Saturday, September 14, 2013

Remind Me Never To Use The Restroom At Sears

My Grandmother Washes Her Feet in the Sink of the Bathroom at Sears

My grandmother puts her feet in the sink
        of the bathroom at Sears
to wash them in the ritual washing for prayer,

Yeah, I hear you - "Maggie, what the ...."

Well folks this is the poem that the principal of Concord-Carlisle decided would be an appropriate for a school wide reading on.........September 11, 2013.  Yeah, that Concord.

Did I mention that the kid that was supposed to recite the Pledge of Allegiance wasn't available, so they skipped it?

Oh and also, the representative of the school committee is "disappointed" that people thought that poem was inappropriate.

What's above is just the opening.  Want another sample?

And if you Americans knew anything
about civilization and cleanliness,
you'd make wider washbins, anyway
My grandmother knows one culture—the right one,



SCOTTtheBADGER said...

Now, now, let us be open minded about the religion of blowing Kaffirs to pieces.

Anonymous said...

The quote at the end was outta context a little there. Kahf writes that whole paragraph as if her grandmother is talking. It's more of a stingy old lady who's cranky that people think they know how to be cleaner than her.

In the end the Sears customers that end up coming into the bathroom are cranky too. And the only one who isn't cranky, is the narrator of the story, who sees both sides and respects both sides. And in the end she's the one to solve all their issues, by showing them the door back into Sears, where they were all shopping to begin with. So in the poem, these Sears shoppers have a disagreement, but they are forced to live along with each other.

I guess that's bad?

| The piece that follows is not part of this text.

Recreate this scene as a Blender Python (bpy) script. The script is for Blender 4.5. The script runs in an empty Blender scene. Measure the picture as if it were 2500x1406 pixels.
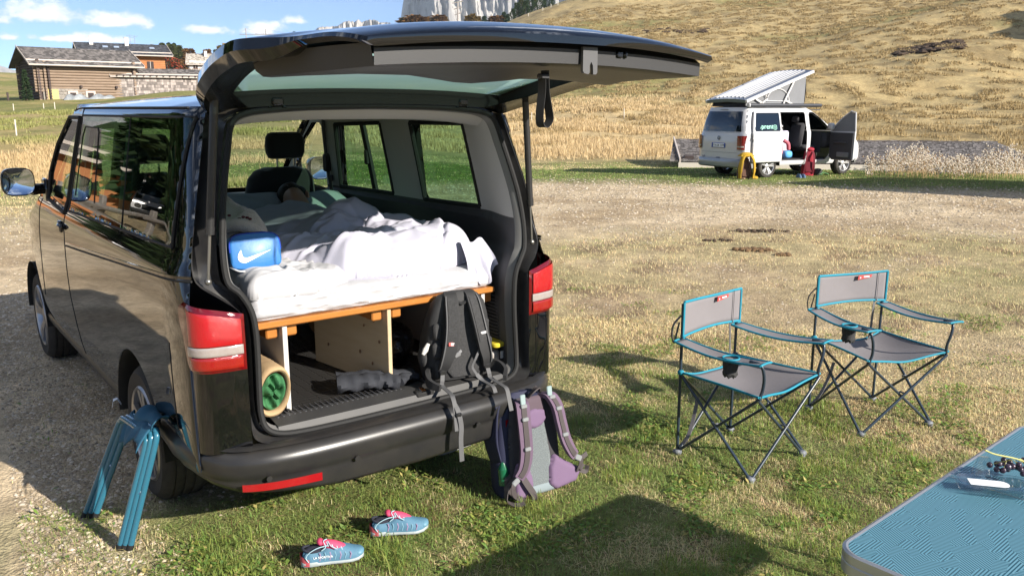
import bpy, math, random
import numpy as np
from mathutils import Vector, Matrix, noise as mnoise
random.seed(7)
rng = np.random.default_rng(7)
scn = bpy.context.scene
COL = scn.collection
R = math.radians

# ------------------------------------------------------------------ camera, sky, sun, exposure
CAMP = (-1.835, -3.152, 1.896)
YAW, PITCH = 37.602, 12.189
cd = bpy.data.cameras.new('camera'); cam = bpy.data.objects.new('camera', cd); COL.objects.link(cam)
cam.location = CAMP
cam.rotation_euler = (R(90 - PITCH), 0, R(-YAW))
cd.sensor_width = 36.0; cd.lens = 36.0 * 2024.5 / 2500.0
cd.clip_start = 0.05; cd.clip_end = 9000
scn.camera = cam
SUN_EL, SUN_AZ = 24.5, 16.5          # shadows run towards (-sin AZ, +cos AZ)
world = bpy.data.worlds.new('World'); scn.world = world; world.use_nodes = True
wn = world.node_tree; wn.nodes.clear()
def WN(t, **k):
    n = wn.nodes.new(t)
    for a, b in k.items(): setattr(n, a, b)
    return n
def wl(a, b): wn.links.new(a, b)
w_out = WN('ShaderNodeOutputWorld'); w_bg = WN('ShaderNodeBackground')
w_sky = WN('ShaderNodeTexSky', sky_type='NISHITA', sun_disc=False, sun_elevation=R(SUN_EL), sun_rotation=R(180 - SUN_AZ), altitude=2400, air_density=0.65, dust_density=0.05, ozone_density=3.5)
SKY_STRENGTH = 0.062
w_bg.inputs['Strength'].default_value = SKY_STRENGTH
def wm(op, a, b=None, c=None):
    n = WN('ShaderNodeMath', operation=op)
    for i, v in enumerate((a, b, c)):
        if v is None: continue
        if isinstance(v, (int, float)): n.inputs[i].default_value = v
        else: wl(v, n.inputs[i])
    return n.outputs[0]
w_tc = WN('ShaderNodeTexCoord'); w_sep = WN('ShaderNodeSeparateXYZ'); wl(w_tc.outputs['Generated'], w_sep.inputs[0])
w_az = wm('MULTIPLY', wm('ARCTAN2', w_sep.outputs[0], w_sep.outputs[1]), 180 / math.pi)   # degrees, clockwise from +y
w_el = wm('MULTIPLY', wm('ARCSINE', w_sep.outputs[2]), 180 / math.pi)
# cumulus: soft ellipses in (azimuth, elevation) broken up by noise on the sky direction
w_mp = WN('ShaderNodeMapping'); w_mp.inputs['Scale'].default_value = (1, 1, 1.5); wl(w_tc.outputs['Generated'], w_mp.inputs[0])
w_n1 = WN('ShaderNodeTexNoise'); wl(w_mp.outputs[0], w_n1.inputs['Vector'])
w_n1.inputs['Scale'].default_value = 40; w_n1.inputs['Detail'].default_value = 9; w_n1.inputs['Roughness'].default_value = 0.58
CLOUDS = []
def cloud(px, py, rx, ry, k=1.0):     # centre given as degrees: azimuth, elevation, half sizes
    CLOUDS.append((px, py, rx, ry, k))
for c in ((9.0, 5.3, 2.3, 1.45), (6.6, 4.9, 1.7, 0.8), (13.0, 5.1, 2.7, 0.8), (18.2, 4.8, 1.6, 0.6), (21.2, 4.8, 1.9, 0.75), (23.7, 5.5, 1.1, 0.5),
          (10.5, 4.0, 5.0, 0.45), (2.2, 4.6, 2.2, 1.0), (-6, 6.0, 4.5, 1.8), (-16, 7.5, 5.0, 1.6), (-27, 6.5, 5.5, 2.2), (-37, 9.0, 4.5, 1.5), (-47, 7, 6, 2), (96, 8, 7, 2.0),
          (118, 9, 8, 2.2), (150, 8, 8, 2), (188, 8, 9, 2.4), (-75, 9, 8, 2.2), (-105, 8, 7, 2), (-140, 9, 9, 2.2)):
    cloud(*c)
w_tot = None; w_low = None
for (a0, e0, ra, re, k) in CLOUDS:
    da = wm('DIVIDE', wm('SUBTRACT', w_az, a0), ra)
    de = wm('DIVIDE', wm('SUBTRACT', w_el, e0), re)
    de = wm('MULTIPLY', de, wm('ADD', 1.0, wm('MULTIPLY', wm('LESS_THAN', de, 0.0), 0.9)))   # flatter base
    m = wm('SUBTRACT', 1.0, wm('SQRT', wm('ADD', wm('MULTIPLY', da, da), wm('MULTIPLY', de, de))))
    w_tot = m if w_tot is None else wm('SMOOTH_MAX', w_tot, m, 0.15)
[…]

I don't know, think what you want. But it wasn't about hating on America, as much as it was about hating on America, hating on other countries, and the tensions between Arab and American words post-9/11. It's a whole different poem, than the one you described on your blog. Which I love, I adore your blog, but not this post.

BostonMaggie said...

It was not appropriate for the day's ceremonies. If you want to read it in DC during Islam Appreciation Month aka October, knock yourself out.